Last Spring, I was one of the many searching the local booksellers for a copy of the runaway bestseller, Pride and Prejudice and Zombies. What a hilarious idea: spruce up a stuffy old Austen with some brain-eating undead. Give Mr. Darcy and Elizabeth Bennet a lovely set of ninja skills and set them out in defense the countryside from the shambling menace, in search of blood. The opening line is pure gold:
“It is a truth universally acknowledged that a zombie in possession of brains must be in want of more brains.”
I was sold, but it took me a while to track it down. Barnes and Noble was sold out. The people at the local Borders looked at me funny, and said they never heard of it. But I’m nothing if not persistent when it comes to tracking down Stuff, and I finally found it on its own table, with its own signage, with a truck load of other zombie related stuff. It had blown up. It was a huge success.
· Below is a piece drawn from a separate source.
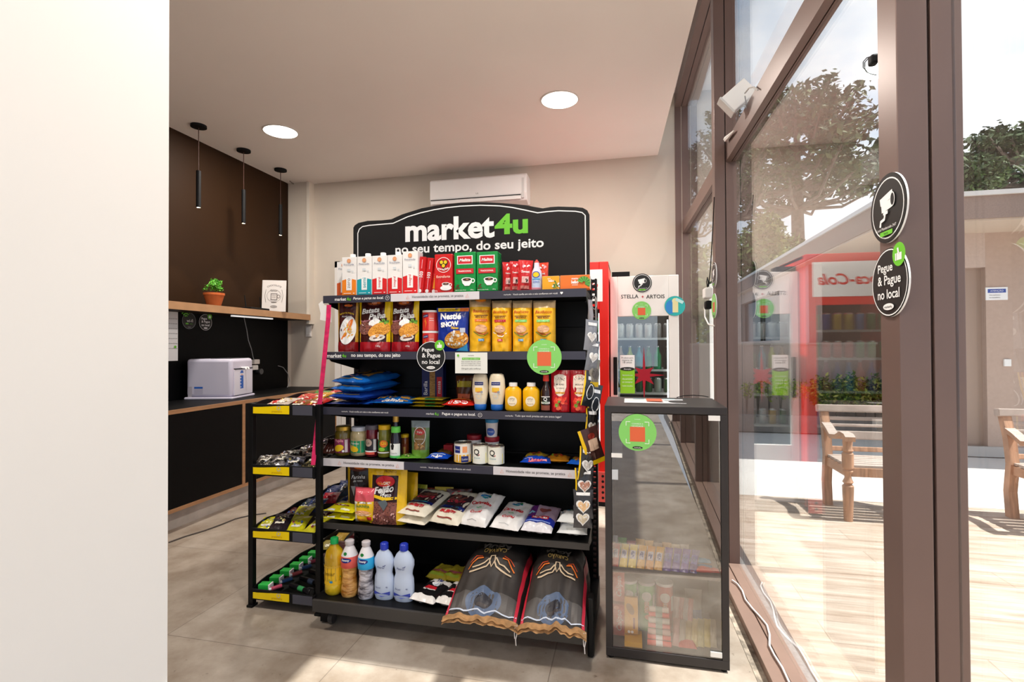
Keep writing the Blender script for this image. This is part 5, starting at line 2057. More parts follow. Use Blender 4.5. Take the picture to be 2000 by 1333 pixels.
def lying(name, label, cat, grp, x0, x1, yfront, Yf, key, w, L, th, kind, m, dec=None, rz=0, seed=0, lift=0, pitch=0, wr=.003, back=None, roll=0, nu=16, nv=22, lab='printed_label'):
    """a bag lying on its back: its foot end points to the viewer"""
    cx = (P(x0, 700, Y=Yf).x + P(x1, 700, Y=Yf).x) / 2
    w = w or (P(x1, 700, Y=Yf).x - P(x0, 700, Y=Yf).x)
    S, body = pouch_shape(w, L, th, kind, seed, wr)
    o = body(m, back, nu, nv).build(name, smooth=True)
    M = Matrix.Translation((cx, Yf, SH[key] + lift + th * .47 + .001)) @ Matrix.Rotation(rz, 4, 'Z') @ Matrix.Rotation(roll, 4, 'Y') @ Matrix.Rotation(-pi / 2 + pitch, 4, 'X')
    o.matrix_world = M
    tag(o, label, cat, grp)
    if dec:
        D = Dec(S, base=.0016)
        dec(D, w, L)
        D.build(lab, o)
    return o


def dec_pasta(D, w, h):
    D.rect(-w * .02, h * .06, w * .8, h * .02, paint('9a8a5a')).ell(0, h * .17, w * .16, h * .03, PINKP).text('Adria', 0, h * .17, INKW, w=w * .2)
    D.rect(w * .22, h * .45, w * .22, h * .4, PASTA).rect(-w * .2, h * .6, w * .26, h * .26, PASTA).blobs(0, h * .75, w * .35, h * .15, [paint('8a6a3a'), paint('3a70c0')], 18, .02, 3)


for i, (lf, rz, dx, pt) in enumerate(((.026, -.22, 0, .02), (.066, -.26, 2, .05), (.104, -.24, 6, .07))):
    lying('pasta_bag', ['large blue pasta bag, lowest of the three stacked at the left', 'large blue pasta bag, middle of the three stacked at the left', 'large blue pasta bag on top of the stack at the left'][i],
          'pasta', 'blue pasta bags on the third shelf', 630 + dx, 716 + dx, 0, 2.375, 'C', .225, .30, .05, 'brick', PBL if i else film('1a3f96'), dec_pasta, rz=rz, seed=i + 1, lift=lf, pitch=pt, nu=20)
lying('pasta_bag', 'dark blue flat pasta bag under the stack, left end of the third shelf', 'pasta', 'blue pasta bags on the third shelf', 634, 700, 0, 2.378, 'C', None, .28, .028, 'pillow', PBD, None, seed=7)
lying('pasta_bag', 'dark blue flat pasta bag folded out from under the stack', 'pasta', 'blue pasta bags on the third shelf', 690, 726, 0, 2.385, 'C', None, .24, .030, 'pillow', film('1a48a4'), None, seed=8, rz=-.1)
lying('pasta_bag', 'blue printed pasta bag lying flat, right of the stack', 'pasta', 'blue pasta bags on the third shelf', 716, 803, 0, 2.372, 'C', None, .22, .052, 'pillow', PBL,
      lambda D, w, h: D.rect(-w * .2, h * .12, w * .4, h * .1, NAVY).text('Galinha', w * .05, h * .12, CREAM, w=w * .5, italic=.2, bold=.02).rect(w * .28, h * .3, w * .2, h * .14, PASTA).rect(w * .30, h * .12, w * .18, h * .06, PASTA).blobs(-w * .1, h * .4, w * .3, h * .12, [PASTA, paint('2a70b8')], 14, .016, 6),
      seed=5, rz=.05)
for i in range(3):
    lying('yellow_flat_pack', f'flat yellow and green pasta pack, {["lowest", "middle", "top"][i]} of the small stack on the third shelf', 'pasta', 'flat yellow packs on the third shelf',
          797, 864, 0, 2.40, 'C', None, .14, .017, 'pillow', film('b8a020'), lambda D, w, h: D.rect(w * .12, h * .10, w * .3, h * .16, DKGRN).rect(-w * .2, h * .12, w * .3, h * .08, YELP), seed=i, lift=i * .0165, wr=.001)
loc, w, h = at_shelf(826, 863, 722, 2.56, 'C', .05)
box_pack('pasta_box', 'dark blue upright box with pasta window behind the round black sign', 'pasta', None, w * 1.12, h + .03, .05, paint('141f5c'), loc,
         dec=lambda D, w, h: D.rect(0, h * .45, w * .26, h * .86, PASTA).rect(w * .33, h * .42, w * .24, h * .5, REDP).text('massa', w * .33, h * .42, INKW, w=h * .3, rot=pi / 2).text('Barilla', -w * .32, h * .4, INKW, w=h * .34, rot=pi / 2))
lying('red_snack_pack', 'flat red pack with white and red lettering lying on the third shelf', 'snack', None, 861, 924, 0, 2.368, 'C', None, .13, .046, 'pillow', film('d2281e'),
      lambda D, w, h: D.text('150', 0, h * .16, INKW, w=w * .62, h=h * .2, bold=.06).text('150', 0, h * .16, REDP, w=w * .56, h=h * .15, bold=.01).rect(0, h * .42, w * .7, h * .08, ORNG), seed=3)
loc, w, h = at_shelf(889, 921, 735, 2.52, 'C', .05)
pack('seasoning_pouch', 'dark brown and yellow pouch in the shade behind the red flat pack', 'pouch', None, w * 1.1, h, .05, 'doy', film('5a3018'), loc,
     dec=lambda D, w, h: D.rect(0, h * .72, w * .8, h * .2, paint('b8a828')).rect(0, h * .3, w * .7, h * .2, paint('c8603a')), seed=2)

# ---- mayonnaise bottles
for i, (a, b) in enumerate(((919, 950.5), (951.5, 984))):
    cx, w, h = fit(a, b, 731, 2.365, SH['C'])
    r = w / 2
    vessel('mayonnaise_bottle', ['cream mayonnaise bottle standing on its blue cap, left one', 'cream mayonnaise bottle standing on its blue cap, right one'][i], 'bottle', 'mayonnaise bottles on the third shelf',
           [(r * .70, h * .15), (r * .76, h * .2), (r * .98, h * .5), (r, h * .62), (r * .93, h * .84), (r * .78, h * .97), (r * .55, h)], mat('eedfc2', rough=.3, name='cream_bottle'),
           (cx, 2.365 + .03, SH['C'] + .001), sy=.7,
           dec=lambda D, w, h: D.rect(0, h * .62, .046, h * .36, paint('f6efe0')).rect(0, h * .73, .044, h * .09, NAVY).text("HELLMANN'S", 0, h * .73, INKW, w=.036).rect(0, h * .56, .036, h * .12, paint('f0c040'))
           .text('Light', 0, h * .50, REDP, w=.016).ell(.014, h * .5, .006, .006, GREY_).ring(0, h * .38, .012, .012, .003, paint('cfd4d8')),
           cap=[(r * .66, 0), (r * .74, .006), (r * .74, h * .14), (r * .70, h * .155)], capm=mat('1c63b8', rough=.35, name='blue_cap'), sx=1)

# ---- mustard bottles
for i, (a, b) in enumerate(((983.5, 1016), (1018.5, 1052))):
    cx, w, h = fit(a, b, 749, 2.362, SH['C'])
    r = w / 2
    vessel('mustard_bottle', ['yellow mustard bottle with white cap, left one', 'yellow mustard bottle with white cap, right one'][i], 'bottle', 'mustard bottles on the third shelf',
           [(r * .85, 0), (r, .008), (r, h * .70), (r * .9, h * .78), (r * .55, h * .86), (r * .5, h * .88)], mat('f4b80e', rough=.3, name='yellow_bottle'), (cx, 2.362 + .03, SH['C'] + .001), sy=.68,
           dec=lambda D, w, h: D.ell(0, h * .40, .024, h * .20, paint('f6ead0')).text('HEINZ', 0, h * .50, paint('6a4a2a'), w=.026, arc=.03).text('Est. 1869', 0, h * .42, GREY_, w=.02).text('Mostarda', 0, h * .30, paint('a8782a'), w=.03),
           cap=[(r * .50, h * .87), (r * .50, h * .99), (r * .44, h)], capm=WHITE)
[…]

I flipped through my copy, laughing at the illustrations and opening to various chapters at random. The absurdity of the mash-up was gloriously surreal: actual Jane Austen prose peppered with action-filled gore, penned by a separate writer. I was so, so satisfied.
But I didn’t read it cover to cover. I don’t think I ever intended to. I looked at it as a curio, as a “conversation piece”, if you will. But I didn’t ever anticipate taking it seriously.
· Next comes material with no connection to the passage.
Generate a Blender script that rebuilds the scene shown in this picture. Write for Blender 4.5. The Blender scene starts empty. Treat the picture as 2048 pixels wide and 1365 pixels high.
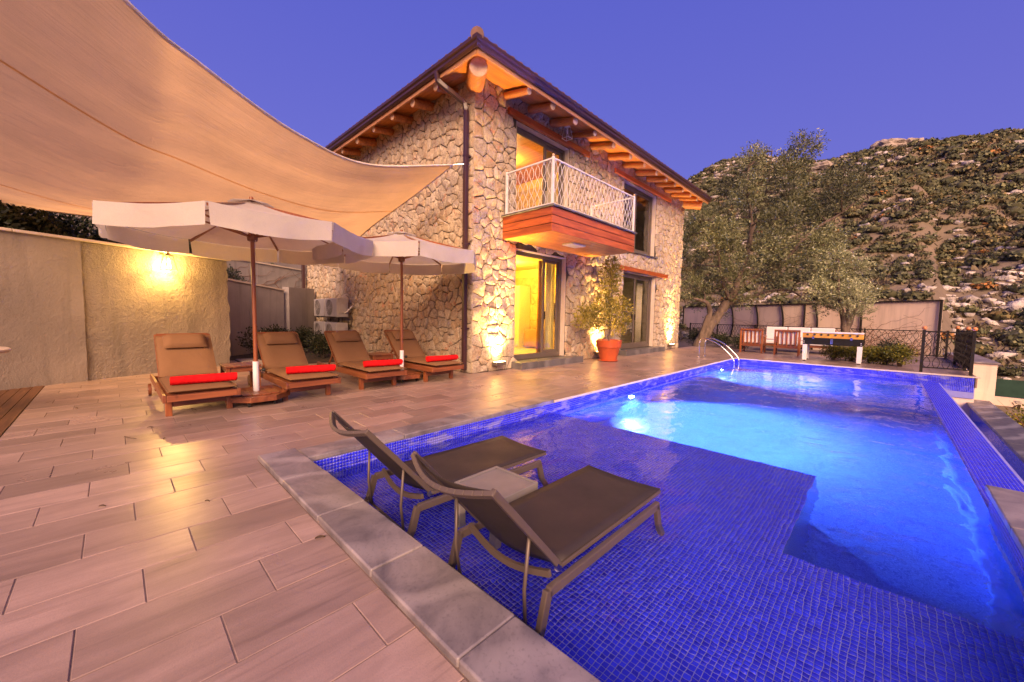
import bpy, bmesh, math, random
import numpy as np
from mathutils import Vector, Matrix, Euler
random.seed(7); rng = np.random.default_rng(7)
PI = math.pi
scene = bpy.context.scene
COL = scene.collection

# ------------------------------------------------------------------ camera
cam_data = bpy.data.cameras.new('camera'); cam = bpy.data.objects.new('camera', cam_data); COL.objects.link(cam)
cam_data.sensor_width = 36.0; cam_data.sensor_fit = 'HORIZONTAL'; cam_data.lens = 13.588
cam_data.clip_start = 0.05; cam_data.clip_end = 1500
cam.matrix_world = Matrix(((0.71745997, -0.05881555, 0.69411232, 0),
                           (0.69638293, 0.03570006, -0.71678192, 0),
                           (0.01737808, 0.99763031, 0.06657151, 1.2), (0, 0, 0, 1)))
scene.camera = cam

# ------------------------------------------------------------------ sky, sun, exposure
SUN_DIR = Vector((0.74, -0.70, 0.58)).normalized()       # towards the afterglow behind the photographer
SUN_EL = math.asin(SUN_DIR.z); SUN_AZ = math.atan2(SUN_DIR.x, SUN_DIR.y)
world = bpy.data.worlds.new('World'); scene.world = world; world.use_nodes = True
nt = world.node_tree; nt.nodes.clear()
w_out = nt.nodes.new('ShaderNodeOutputWorld'); w_bg = nt.nodes.new('ShaderNodeBackground')
w_sky = nt.nodes.new('ShaderNodeTexSky'); w_sky.sky_type = 'NISHITA'; w_sky.sun_disc = False
w_sky.sun_elevation = math.radians(6); w_sky.sun_rotation = SUN_AZ; w_sky.air_density = 1.0; w_sky.dust_density = 0.4; w_sky.ozone_density = 4.0
w_mix = nt.nodes.new('ShaderNodeMix'); w_mix.data_type = 'RGBA'; w_mix.inputs['Factor'].default_value = 0.90
w_co = nt.nodes.new('ShaderNodeTexCoord'); w_sep = nt.nodes.new('ShaderNodeSeparateXYZ'); w_ramp = nt.nodes.new('ShaderNodeValToRGB')      # violet dusk sky, a little paler towards the horizon all round
nt.links.new(w_co.outputs['Generated'], w_sep.inputs[0]); nt.links.new(w_sep.outputs['Z'], w_ramp.inputs[0])
w_ramp.color_ramp.elements[0].position = 0.0; w_ramp.color_ramp.elements[0].color = (1.0, .86, 3.2, 1); w_ramp.color_ramp.elements[1].position = .60; w_ramp.color_ramp.elements[1].color = (.56, .58, 2.95, 1)
nt.links.new(w_ramp.outputs[0], w_mix.inputs['B'])
nt.links.new(w_sky.outputs['Color'], w_mix.inputs['A'])
nt.links.new(w_mix.outputs['Result'], w_bg.inputs['Color']); w_bg.inputs['Strength'].default_value = 0.10
nt.links.new(w_bg.outputs['Background'], w_out.inputs['Surface'])
sun_data = bpy.data.lights.new('sun', 'SUN'); sun = bpy.data.objects.new('sun', sun_data); COL.objects.link(sun)
sun_data.energy = 4.0; sun_data.angle = math.radians(40); sun_data.color = (1.0, 0.63, 0.37)
sun.rotation_euler = SUN_DIR.to_track_quat('Z', 'Y').to_euler(); sun.location = SUN_DIR * 60
vs = scene.view_settings
vs.view_transform = 'Standard'; vs.look = 'None'; vs.gamma = 1.0; vs.exposure = 1.1; vs.use_curve_mapping = False
cy = scene.cycles
cy.use_denoising = True; cy.caustics_refractive = True; cy.caustics_reflective = False
cy.max_bounces = 8; cy.diffuse_bounces = 3; cy.glossy_bounces = 4; cy.transmission_bounces = 8; cy.transparent_max_bounces = 12
cy.sample_clamp_indirect = 6.0; cy.blur_glossy = 1.0

# ------------------------------------------------------------------ helpers
def link(o): COL.objects.link(o); return o
def abs_loc(o):
    v = Vector((0, 0, 0))
    while o is not None: v = v + o.location; o = o.parent
    return v
def thing(name, label, cat, loc=(0, 0, 0), rz=0, group=None):
    o = link(bpy.data.objects.new(name, None)); o.location = loc; o.rotation_euler = (0, 0, rz); o.empty_display_size = 0.1
    o['label'] = label; o['category'] = cat
    if group: o['group'] = group
    return o
def tag(o, label, cat, group=None):
    o['label'] = label; o['category'] = cat
    if group: o['group'] = group
    return o
def structure(o): o['kind'] = 'structure'; return o
def stuff(o, label=None):
    o['kind'] = 'stuff'
    if label: o['label'] = label
    return o
def copy_tree(o, parent=None):
    c = o.copy(); COL.objects.link(c); c.parent = parent
    for ch in list(o.children): copy_tree(ch, c)
    return c
def place(root, loc, rz=0, label=None):
    root.location = loc; root.rotation_euler = (0, 0, rz)
    if label: root['label'] = label
    return root

class MB:
    """collects shapes; build() links them as one mesh object"""
    def __init__(s): s.v = []; s.f = []
    def add(s, V, F):
        n = len(s.v); s.v.extend([tuple(map(float, p)) for p in V]); s.f.extend([tuple(i + n for i in f) for f in F]); return s
    def box(s, a, b, M=None):
        x0, y0, z0 = a; x1, y1, z1 = b
        V = [(x0, y0, z0), (x1, y0, z0), (x1, y1, z0), (x0, y1, z0), (x0, y0, z1), (x1, y0, z1), (x1, y1, z1), (x0, y1, z1)]
        if M is not None: V = [M @ Vector(p) for p in V]
        return s.add(V, [(0, 3, 2, 1), (4, 5, 6, 7), (0, 1, 5, 4), (1, 2, 6, 5), (2, 3, 7, 6), (3, 0, 4, 7)])
    def cbox(s, c, d, M=None):
        return s.box([c[i] - d[i] / 2 for i in range(3)], [c[i] + d[i] / 2 for i in range(3)], M)
    def bar(s, p, q, w, h, up=(0, 0, 1)):
        p = Vector(p); q = Vector(q); z = (q - p); L = z.length; z.normalize(); up = Vector(up)
        if abs(z.dot(up)) > .98: up = Vector((1, 0, 0))
        x = z.cross(up).normalized(); y = x.cross(z).normalized()
        M = Matrix((x, y, z)).transposed().to_4x4(); M.translation = p
        return s.box((-w / 2, -h / 2, 0), (w / 2, h / 2, L), M)
    def tube(s, pts, r, n=8, cap=True):
        P = [Vector(p) for p in pts]; m = len(P)
        R_ = [r] * m if not hasattr(r, '__len__') else list(r)
        T = []
        for i in range(m):
            a = P[max(0, i - 1)]; b = P[min(m - 1, i + 1)]; d = b - a
            T.append(d.normalized() if d.length > 1e-9 else Vector((0, 0, 1)))
        u = T[0].orthogonal().normalized(); V = []; F = []
        for i in range(m):
            u = (u - T[i] * u.dot(T[i]))
            u = u.normalized() if u.length > 1e-6 else T[i].orthogonal().normalized()
            w = T[i].cross(u)
            for k in range(n):
                a = 2 * PI * k / n; V.append(P[i] + (u * math.cos(a) + w * math.sin(a)) * R_[i])
        for i in range(m - 1):
            for k in range(n): F.append((i * n + k, i * n + (k + 1) % n, (i + 1) * n + (k + 1) % n, (i + 1) * n + k))
        if cap: F.append(tuple(range(n - 1, -1, -1))); F.append(tuple((m - 1) * n + k for k in range(n)))
        return s.add(V, F)
    def lathe(s, prof, n=16, c=(0, 0, 0), M=None):
        V = []; F = []; m = len(prof)
        for r, z in prof:
            for k in range(n):
                a = 2 * PI * k / n; p = Vector((c[0] + r * math.cos(a), c[1] + r * math.sin(a), c[2] + z)); V.append(M @ p if M is not None else p)
        for i in range(m - 1):
            for k in range(n): F.append((i * n + k, i * n + (k + 1) % n, (i + 1) * n + (k + 1) % n, (i + 1) * n + k))
        F.append(tuple(range(n - 1, -1, -1))); F.append(tuple((m - 1) * n + k for k in range(n)))
        return s.add(V, F)
    def ball(s, c, r, n=10, m=6):
        return s.lathe([(max(1e-4, r * math.sin(PI * i / m)), -r * math.cos(PI * i / m)) for i in range(m + 1)], n, c)
    def prism(s, poly, z0, z1, M=None):
        n = len(poly); V = [Vector((p[0], p[1], z0)) for p in poly] + [Vector((p[0], p[1], z1)) for p in poly]
        if M is not None: V = [M @ v for v in V]
        return s.add(V, [tuple(range(n - 1, -1, -1)), tuple(range(n, 2 * n))] + [(i, (i + 1) % n, n + (i + 1) % n, n + i) for i in range(n)])
    def grid(s, P):   # P[i][j] points
        a = len(P); b = len(P[0]); V = [p for row in P for p in row]
        return s.add(V, [(i * b + j, i * b + j + 1, (i + 1) * b + j + 1, (i + 1) * b + j) for i in range(a - 1) for j in range(b - 1)])
    def build(s, name, mat, parent=None, smooth=False, bevel=0.0, seg=2, world=False):
        off = abs_loc(parent) if (world and parent is not None) else Vector((0, 0, 0))
        me = bpy.data.meshes.new(name)
        me.from_pydata([(p[0] - off.x, p[1] - off.y, p[2] - off.z) for p in s.v], [], s.f)
        me.materials.append(mat)
        if smooth:
            me.shade_smooth()
            if smooth != 'all': me.set_sharp_from_angle(angle=math.radians(38))
        o = link(bpy.data.objects.new(name, me)); o.parent = parent
        if bevel:
            m = o.modifiers.new('bevel', 'BEVEL'); m.width = bevel; m.segments = seg; m.limit_method = 'ANGLE'; m.angle_limit = math.radians(35)
        return o

def np_mesh(name, V, F, mat, parent=None, smooth=False, color=None, uv=None):
    """V (n,3), F (m,k) arrays"""
    me = bpy.data.meshes.new(name); V = np.asarray(V, np.float32); F = np.asarray(F, np.int32); m, k = F.shape
    me.vertices.add(len(V)); me.vertices.foreach_set('co', V.ravel())
    me.loops.add(m * k); me.loops.foreach_set('vertex_index', F.ravel())
    me.polygons.add(m); me.polygons.foreach_set('loop_start', np.arange(0, m * k, k, dtype=np.int32))
    me.update(calc_edges=True)
    if color is not None:
        at = me.color_attributes.new('tint', 'FLOAT_COLOR', 'POINT'); c = np.ones((len(V), 4), np.float32); c[:, :3] = color
        at.data.foreach_set('color', c.ravel())
    if uv is not None:
        l = me.uv_layers.new(name='uv'); l.data.foreach_set('uv', np.asarray(uv, np.float32)[F.ravel()].ravel())
    me.materials.append(mat)
    if smooth: me.shade_smooth()
    o = link(bpy.data.objects.new(name, me)); o.parent = parent
    return o
def cat_rom(pts, n):
    P = [Vector(p) for p in pts]; P = [P[0] * 2 - P[1]] + P + [P[-1] * 2 - P[-2]]; out = []
    m = len(P) - 3
    for i in range(n + 1):
        t = i / n * m; k = min(int(t), m - 1); t -= k; a, b, c, d = P[k:k + 4]
        out.append(0.5 * ((2 * b) + (c - a) * t + (2 * a - 5 * b + 4 * c - d) * t * t + (3 * b - a - 3 * c + d) * t ** 3))
    return out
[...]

It was controversial. The literature snobs turned their noses up. They lamented the state of society, they called it sacrilege, they wept and beat their chests and rent their garments. That added to the fun, I must admit. But then, in rapid succession, from the small publisher that started the fun and some copycat publishers, came…
Sense and Sensibility and Sea Monsters
Jane Slayre
Android Karenina
…and now Dickens is getting the treatment with Grave Expectations, due out next year, in which Pip is a werewolf and Estella is a slayer of supernatural creatures.
At the risk of sounding like a fuddy-duddy or a killjoy…
Seriously? When will this fad end? It needs to stop- and fast. It doesn’t take much to come up with a good “monster classic” pun, and with all due respect to the authors of these, what they’re adding to the original is nothing special. It can be very enjoyable in places, but this interlacing silly gore into the actual text of a classic reeks of a mere money-grab. Pride and Prejudice and Zombies felt fresh and fun. But now it’s just getting lame. And is anyone actually reading them? Or are most people, like me, buying them as a laugh and daring these lazy publishers to print more?
(Also, Pride and Prejudice and Zombies will be a movie soon, with Scarlett Johansson as Elizabeth Bennett and Bradley Cooper as Mr. Darcy. Hold on, I need to rinse my mouth out. It tastes like throw-up a little. But I’ll probably see it, so who’s kidding who?)
Look, I understand that publishers would sell chewed Bubble Yum stuck to two index cards for $19.99 if that’s what the kids were into (so desperate are they to sell actual books), but I maintain that someone should just write an original, satirical, ironic 19th century novel that is redolent of the Brontes or Dickens and stick a shapeshifter or an android or whatever. But I know that’s much too much work.
So please. Don’t buy these books, and ask your friends not to buy them. Somebody please make them stop.
By the way, Susanna Clarke’s Jonathan Strange and Mr. Norrell is a brilliant book, written like an 19th century novel about rival English magicians. It’s a doorstopper, but it’s pure joy. And not at all a bland and effortless money-grab.